The Road to Naypyidaw
April 26, 2012, 8:49 am
NAYPYIDAW, Myanmar — The 43 seats of Parliament that Daw Aung San Suu
Kyi and the other newly elected members of her National League for
Democracy (N.L.D.) were supposed to fill on Monday remain empty.
After winning by-elections by a landslide earlier this month, the Lady
and her party are refusing to show up for their first legislative
session in protest over having to take a pledge to “safeguard” the 2008
Constitution.
Myanmar’s Constitution grants the military vast powers in the country’s purportedly civilian and democratic institutions. Twenty-five percent of the seats in Parliament are set aside for members of the army.
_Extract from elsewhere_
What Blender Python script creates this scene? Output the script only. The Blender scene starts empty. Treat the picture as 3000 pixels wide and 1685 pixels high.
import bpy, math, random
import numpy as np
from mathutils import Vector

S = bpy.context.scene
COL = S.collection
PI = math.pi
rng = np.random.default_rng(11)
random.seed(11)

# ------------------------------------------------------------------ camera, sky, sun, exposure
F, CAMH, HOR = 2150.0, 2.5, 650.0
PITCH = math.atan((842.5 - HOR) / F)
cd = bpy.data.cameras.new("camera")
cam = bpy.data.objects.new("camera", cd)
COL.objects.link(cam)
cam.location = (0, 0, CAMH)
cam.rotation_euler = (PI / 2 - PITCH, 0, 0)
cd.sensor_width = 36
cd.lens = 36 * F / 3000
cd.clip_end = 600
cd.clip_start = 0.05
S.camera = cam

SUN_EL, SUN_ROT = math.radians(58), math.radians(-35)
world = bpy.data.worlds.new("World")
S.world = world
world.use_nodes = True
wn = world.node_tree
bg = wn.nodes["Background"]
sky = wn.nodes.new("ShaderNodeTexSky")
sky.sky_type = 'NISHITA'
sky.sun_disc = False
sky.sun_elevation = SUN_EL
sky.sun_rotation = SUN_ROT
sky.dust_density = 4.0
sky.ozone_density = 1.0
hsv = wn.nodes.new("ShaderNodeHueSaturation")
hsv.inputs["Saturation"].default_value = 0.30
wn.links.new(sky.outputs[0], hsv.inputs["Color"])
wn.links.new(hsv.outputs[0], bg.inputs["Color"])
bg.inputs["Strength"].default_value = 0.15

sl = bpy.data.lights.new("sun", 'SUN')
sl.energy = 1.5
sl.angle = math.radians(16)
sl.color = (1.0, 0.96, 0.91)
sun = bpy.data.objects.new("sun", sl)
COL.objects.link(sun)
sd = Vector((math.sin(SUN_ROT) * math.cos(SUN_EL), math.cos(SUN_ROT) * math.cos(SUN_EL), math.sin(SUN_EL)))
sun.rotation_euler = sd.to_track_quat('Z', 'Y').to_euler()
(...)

Since any change to the Constitution requires a 75 percent majority,
the quota in effect gives the military veto power over the amendment
process.
The N.L.D. had boycotted parliamentary elections in 2010
partly because of a similar oath of allegiance required under the
party-registration law in force at the time. This past November, after
consultations with Aung San Suu Kyi and President Thein Sein, Parliament
agreed to ask instead that candidates vow to “respect” the
Constitution. But it left untouched the oath of office required of
legislators.
In this untested quasi-democratic system, Aung San
Suu Kyi has few arms but principles and values. But is she overplaying
her hand by taking such a firm position on the small, if symbolic,
matter of the oath? The tiff is already calling into question whether
she and the the N.L.D. stand a chance of changing the system from within
and of making headway on more important and more controversial issues.
Members of the ruling Union Solidarity and Development Party
(U.S.D.P.), which controls about 55 percent of Parliament, greeted the
N.L.D.’s absence on Monday with a mix of indifference and elation. After
enduring the sight of Aung San Suu Kyi campaigning to adoring crowds
across the country throughout the year and suffering an astounding
defeat earlier this month — the N.L.D. won 43 of the 45 seats contested —
they are now relishing the fact that it’s the N.L.D. that’s keeping
itself out of Parliament.
“More than 1,000 MPs elected in the 2010
elections took the same oath of office. Why should that be changed now
just for the new 43 MPs?” asked Aung Thaung, an influential U.S.D.P.
member who was a high-ranking member of the previous military regime and
is suspected of organizing a brutal attack on Aung San Suu Kyi’s motorcade in northern Myanmar in 2003.
The Lady is picking a fight? Why not stare her down? Rewording the oath will likely require some onerous steps: a constitutional amendment, massive approval in Parliament, perhaps even a national referendum. The N.L.D. had hoped that President Thein Sein could talk the Constitutional Court into changing the controversial wording, but the court demurred, claiming that its role is to interpret, not change, the Constitution.
This
leaves both sides in a tricky situation. The government is in good
standing with the international community these days; on Monday it was
rewarded for a slew of recent reforms with the formal easing of many long-standing sanctions.
But a protracted standoff would undermine its still-fragile legitimacy.
And it could cast doubt over President Thein Sein’s recent promise that
”there won’t be any u-turn” in the democratization process.
The
stakes may be higher still for the N.L.D. Many people here are
bewildered by the oath issue: what, exactly, is the difference between
“safeguarding” and “respecting” the Constitution, and is it worth
fighting over? If the party refuses to back down on a matter this
trivial, it risks losing the public’s heartfelt support, which is its
greatest political asset.
The Lady’s party apparently has no clear
strategy for getting out of this impasse other than to await a benign
intervention from President Thein Sein with the U.S.D.P.
Score 1 for top-down reform. Score 0 for the Burmese Spring.